Question

The half-life period of a first order reaction at 298K is 20 minutes. The time (in min.) required for 99.9% completion of the reaction at the same temperature, is

• A. 100
• B. 200
• C. 150
• D. 250
• E. 300

Answer 1

The Correct Option is B

For a first-order reaction, the relationship between the fraction of the reaction completed, the time, and the half-life is given by the formula: \[ \ln \left( \frac{[A]_0}{[A]} \right) = kt \] Where:
\( [A]_0 \) is the initial concentration,
\( [A] \) is the concentration after time \( t \),
\( k \) is the rate constant,
\( t \) is the time.
We are given that the half-life \( t_{1/2} \) is 20 minutes, and for a first-order reaction, the half-life is related to the rate constant \( k \) by the equation: \[ t_{1/2} = \frac{0.693}{k} \] Thus, the rate constant \( k \) can be calculated as: \[ k = \frac{0.693}{t_{1/2}} = \frac{0.693}{20} = 0.03465 \, \text{min}^{-1} \] To find the time required for 99.9% completion, we need the reaction to go from \( [A]_0 \) to 0.1% of \( [A]_0 \).
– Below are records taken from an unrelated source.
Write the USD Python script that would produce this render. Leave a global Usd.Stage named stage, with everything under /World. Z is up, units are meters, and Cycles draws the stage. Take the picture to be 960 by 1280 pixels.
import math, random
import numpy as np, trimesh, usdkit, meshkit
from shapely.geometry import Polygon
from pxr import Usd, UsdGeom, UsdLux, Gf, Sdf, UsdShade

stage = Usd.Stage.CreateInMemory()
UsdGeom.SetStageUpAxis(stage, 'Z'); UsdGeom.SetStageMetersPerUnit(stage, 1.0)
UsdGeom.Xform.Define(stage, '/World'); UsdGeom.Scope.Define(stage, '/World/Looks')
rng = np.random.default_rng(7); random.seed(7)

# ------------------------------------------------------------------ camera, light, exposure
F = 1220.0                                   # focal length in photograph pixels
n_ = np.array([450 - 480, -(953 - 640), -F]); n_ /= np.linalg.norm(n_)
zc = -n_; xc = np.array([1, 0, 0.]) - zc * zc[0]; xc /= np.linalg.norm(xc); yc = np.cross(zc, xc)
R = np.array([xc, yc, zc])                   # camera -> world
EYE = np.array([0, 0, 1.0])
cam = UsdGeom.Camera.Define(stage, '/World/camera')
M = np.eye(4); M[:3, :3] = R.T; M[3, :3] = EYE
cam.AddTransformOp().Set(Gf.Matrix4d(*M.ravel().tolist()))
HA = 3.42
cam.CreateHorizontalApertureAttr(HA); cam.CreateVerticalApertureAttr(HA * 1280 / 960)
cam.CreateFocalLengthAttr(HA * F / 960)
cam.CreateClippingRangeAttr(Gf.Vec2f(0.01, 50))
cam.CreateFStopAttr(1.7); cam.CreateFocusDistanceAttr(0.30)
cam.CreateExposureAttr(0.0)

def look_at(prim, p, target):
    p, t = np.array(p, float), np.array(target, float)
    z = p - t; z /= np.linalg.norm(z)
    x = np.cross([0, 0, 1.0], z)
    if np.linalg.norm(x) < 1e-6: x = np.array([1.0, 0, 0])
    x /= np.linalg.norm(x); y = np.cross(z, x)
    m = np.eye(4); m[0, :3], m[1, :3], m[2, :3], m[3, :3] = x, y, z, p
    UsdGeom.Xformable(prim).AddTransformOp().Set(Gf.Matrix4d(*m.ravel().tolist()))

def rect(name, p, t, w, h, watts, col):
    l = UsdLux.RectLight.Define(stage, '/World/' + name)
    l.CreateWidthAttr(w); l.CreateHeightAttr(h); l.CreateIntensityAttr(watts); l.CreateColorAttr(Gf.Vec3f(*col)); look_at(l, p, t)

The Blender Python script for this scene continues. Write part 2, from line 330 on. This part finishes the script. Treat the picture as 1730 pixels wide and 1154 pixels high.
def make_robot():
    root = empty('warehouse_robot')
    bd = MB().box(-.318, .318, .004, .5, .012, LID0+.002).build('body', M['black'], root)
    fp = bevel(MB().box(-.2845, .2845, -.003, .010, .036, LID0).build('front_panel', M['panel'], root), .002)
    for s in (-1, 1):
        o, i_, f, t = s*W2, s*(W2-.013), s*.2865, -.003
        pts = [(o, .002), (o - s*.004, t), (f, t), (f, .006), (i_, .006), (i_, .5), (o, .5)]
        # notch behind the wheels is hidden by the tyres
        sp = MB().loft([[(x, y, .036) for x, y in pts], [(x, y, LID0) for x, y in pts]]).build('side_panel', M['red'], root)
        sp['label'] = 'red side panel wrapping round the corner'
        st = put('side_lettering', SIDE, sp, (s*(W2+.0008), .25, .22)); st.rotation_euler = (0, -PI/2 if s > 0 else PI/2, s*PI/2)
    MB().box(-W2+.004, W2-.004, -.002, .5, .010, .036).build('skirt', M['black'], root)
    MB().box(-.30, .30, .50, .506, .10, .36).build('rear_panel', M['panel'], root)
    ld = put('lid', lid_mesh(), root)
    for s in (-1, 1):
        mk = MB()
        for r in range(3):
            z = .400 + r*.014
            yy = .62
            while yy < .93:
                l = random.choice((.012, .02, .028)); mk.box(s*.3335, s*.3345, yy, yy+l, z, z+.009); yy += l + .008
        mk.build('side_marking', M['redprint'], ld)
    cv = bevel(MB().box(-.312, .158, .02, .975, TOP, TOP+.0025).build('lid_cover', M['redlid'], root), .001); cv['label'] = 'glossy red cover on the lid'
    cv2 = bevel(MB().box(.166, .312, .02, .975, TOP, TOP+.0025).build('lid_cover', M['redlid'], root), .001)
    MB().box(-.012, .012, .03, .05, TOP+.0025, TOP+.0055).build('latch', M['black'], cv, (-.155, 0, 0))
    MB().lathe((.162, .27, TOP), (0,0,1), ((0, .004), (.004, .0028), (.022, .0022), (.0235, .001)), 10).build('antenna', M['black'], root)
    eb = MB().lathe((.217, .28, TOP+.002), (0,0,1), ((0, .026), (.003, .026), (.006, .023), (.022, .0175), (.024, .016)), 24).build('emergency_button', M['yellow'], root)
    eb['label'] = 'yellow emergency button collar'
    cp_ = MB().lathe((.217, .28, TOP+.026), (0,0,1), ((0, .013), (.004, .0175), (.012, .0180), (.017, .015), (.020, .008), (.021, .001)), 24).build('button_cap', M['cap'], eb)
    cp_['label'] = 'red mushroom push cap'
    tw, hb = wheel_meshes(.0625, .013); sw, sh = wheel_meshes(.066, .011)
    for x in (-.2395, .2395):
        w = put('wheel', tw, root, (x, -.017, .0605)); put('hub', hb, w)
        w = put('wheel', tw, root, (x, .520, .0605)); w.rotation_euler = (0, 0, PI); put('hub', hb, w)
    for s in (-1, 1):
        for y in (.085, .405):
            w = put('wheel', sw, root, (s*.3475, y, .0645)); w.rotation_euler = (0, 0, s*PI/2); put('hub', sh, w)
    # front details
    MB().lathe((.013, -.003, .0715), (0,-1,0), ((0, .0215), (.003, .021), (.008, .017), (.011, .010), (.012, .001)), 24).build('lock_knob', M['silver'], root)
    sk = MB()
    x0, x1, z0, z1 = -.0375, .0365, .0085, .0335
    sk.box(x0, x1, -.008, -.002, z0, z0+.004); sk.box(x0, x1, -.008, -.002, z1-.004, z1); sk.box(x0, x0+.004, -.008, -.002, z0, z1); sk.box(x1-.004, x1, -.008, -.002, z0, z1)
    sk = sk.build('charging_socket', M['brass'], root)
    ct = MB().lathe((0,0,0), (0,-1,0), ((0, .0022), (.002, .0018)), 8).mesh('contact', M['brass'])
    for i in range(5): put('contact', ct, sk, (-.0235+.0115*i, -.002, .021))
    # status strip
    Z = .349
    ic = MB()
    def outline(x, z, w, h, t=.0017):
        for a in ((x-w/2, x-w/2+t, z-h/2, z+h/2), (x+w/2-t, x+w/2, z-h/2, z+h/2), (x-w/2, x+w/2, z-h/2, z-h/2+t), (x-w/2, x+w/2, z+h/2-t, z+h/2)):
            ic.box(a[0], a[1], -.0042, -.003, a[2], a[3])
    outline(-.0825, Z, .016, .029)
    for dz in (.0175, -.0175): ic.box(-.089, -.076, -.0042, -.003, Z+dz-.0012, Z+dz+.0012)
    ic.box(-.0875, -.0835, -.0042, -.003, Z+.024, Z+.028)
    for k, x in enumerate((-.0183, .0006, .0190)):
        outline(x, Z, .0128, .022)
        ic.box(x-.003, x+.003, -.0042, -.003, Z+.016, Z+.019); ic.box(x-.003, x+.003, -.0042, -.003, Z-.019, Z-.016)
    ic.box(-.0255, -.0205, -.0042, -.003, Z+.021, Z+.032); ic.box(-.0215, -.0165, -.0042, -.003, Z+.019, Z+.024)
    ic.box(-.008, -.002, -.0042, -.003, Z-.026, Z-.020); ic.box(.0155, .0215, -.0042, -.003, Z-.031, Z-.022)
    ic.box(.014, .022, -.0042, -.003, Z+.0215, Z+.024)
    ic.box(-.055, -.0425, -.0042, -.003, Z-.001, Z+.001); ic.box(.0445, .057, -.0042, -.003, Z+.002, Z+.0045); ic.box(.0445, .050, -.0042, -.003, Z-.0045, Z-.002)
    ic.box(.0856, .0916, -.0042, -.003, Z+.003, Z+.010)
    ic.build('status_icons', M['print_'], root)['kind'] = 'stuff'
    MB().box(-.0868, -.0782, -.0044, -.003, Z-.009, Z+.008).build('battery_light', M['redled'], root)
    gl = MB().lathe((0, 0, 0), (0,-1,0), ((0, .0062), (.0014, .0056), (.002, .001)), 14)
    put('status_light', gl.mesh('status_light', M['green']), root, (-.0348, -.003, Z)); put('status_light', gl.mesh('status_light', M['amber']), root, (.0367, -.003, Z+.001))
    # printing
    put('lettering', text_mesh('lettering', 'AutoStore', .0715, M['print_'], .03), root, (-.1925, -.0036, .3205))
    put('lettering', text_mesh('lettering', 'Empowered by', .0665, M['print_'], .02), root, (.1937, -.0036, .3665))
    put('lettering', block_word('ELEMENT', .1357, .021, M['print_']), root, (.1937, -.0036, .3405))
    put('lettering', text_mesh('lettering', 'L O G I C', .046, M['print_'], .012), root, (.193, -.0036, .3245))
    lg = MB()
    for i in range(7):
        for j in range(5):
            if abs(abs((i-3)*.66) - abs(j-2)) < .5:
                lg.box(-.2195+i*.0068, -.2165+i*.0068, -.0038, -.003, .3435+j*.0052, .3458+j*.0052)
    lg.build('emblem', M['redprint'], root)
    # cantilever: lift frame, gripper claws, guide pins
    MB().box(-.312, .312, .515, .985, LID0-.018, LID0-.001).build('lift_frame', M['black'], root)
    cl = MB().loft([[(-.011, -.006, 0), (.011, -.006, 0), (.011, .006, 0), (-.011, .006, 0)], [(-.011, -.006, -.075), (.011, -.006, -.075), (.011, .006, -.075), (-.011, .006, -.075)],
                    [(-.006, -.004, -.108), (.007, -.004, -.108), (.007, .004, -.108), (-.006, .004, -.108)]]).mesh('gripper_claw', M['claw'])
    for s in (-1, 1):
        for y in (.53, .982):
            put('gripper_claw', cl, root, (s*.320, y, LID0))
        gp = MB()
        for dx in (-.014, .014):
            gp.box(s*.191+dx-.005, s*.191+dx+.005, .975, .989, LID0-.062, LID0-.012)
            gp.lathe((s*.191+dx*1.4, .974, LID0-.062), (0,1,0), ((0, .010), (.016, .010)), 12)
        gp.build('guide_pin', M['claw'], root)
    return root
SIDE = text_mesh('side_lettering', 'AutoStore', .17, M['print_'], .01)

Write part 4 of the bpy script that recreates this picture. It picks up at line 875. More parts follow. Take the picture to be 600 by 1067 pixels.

This means \( [A] = 0.001[A]_0 \). Substituting into the first-order rate equation: \[ \ln \left( \frac{[A]_0}{0.001[A]_0} \right) = k \times t \] Simplifying: \[ \ln (1000) = k \times t \] \[ 6.907 = 0.03465 \times t \] \[ t = \frac{6.907}{0.03465} \approx 200 \, \text{minutes} \]

The correct option is (B) : \(200\)

Answer 2

For a first-order reaction, the relationship between the time required for a given percentage completion and the half-life is given by the formula:
\(t = \frac{2.303}{k} \log \left( \frac{[A]_{\text{initial}}}{[A]_{\text{final}}} \right)\)
Where: - \( t \) is the time required for the reaction to reach the desired completion, - \( k \) is the rate constant, - \([A]_{\text{initial}}\) is the initial concentration, - \([A]_{\text{final}}\) is the final concentration.

The half-life period of a first-order reaction is related to the rate constant \( k \) by: 
\( t_{\frac{1}{2}} = \frac{0.693}{k} \)
Given that the half-life \( t_{\frac{1}{2}} = 20 \) minutes, we can solve for \( k \):
\(k = \frac{0.693}{20} = 0.03465 \text{ min}^{-1}\)
Now, for 99.9% completion, the final concentration is 0.1% of the initial concentration. So, we can substitute this into the equation:
\(t = \frac{2.303}{0.03465} \log \left( \frac{1}{0.001} \right) = \frac{2.303}{0.03465} \times 3 = 200 \text{ minutes}\)

Therefore, the time required for 99.9% completion is 200 minutes.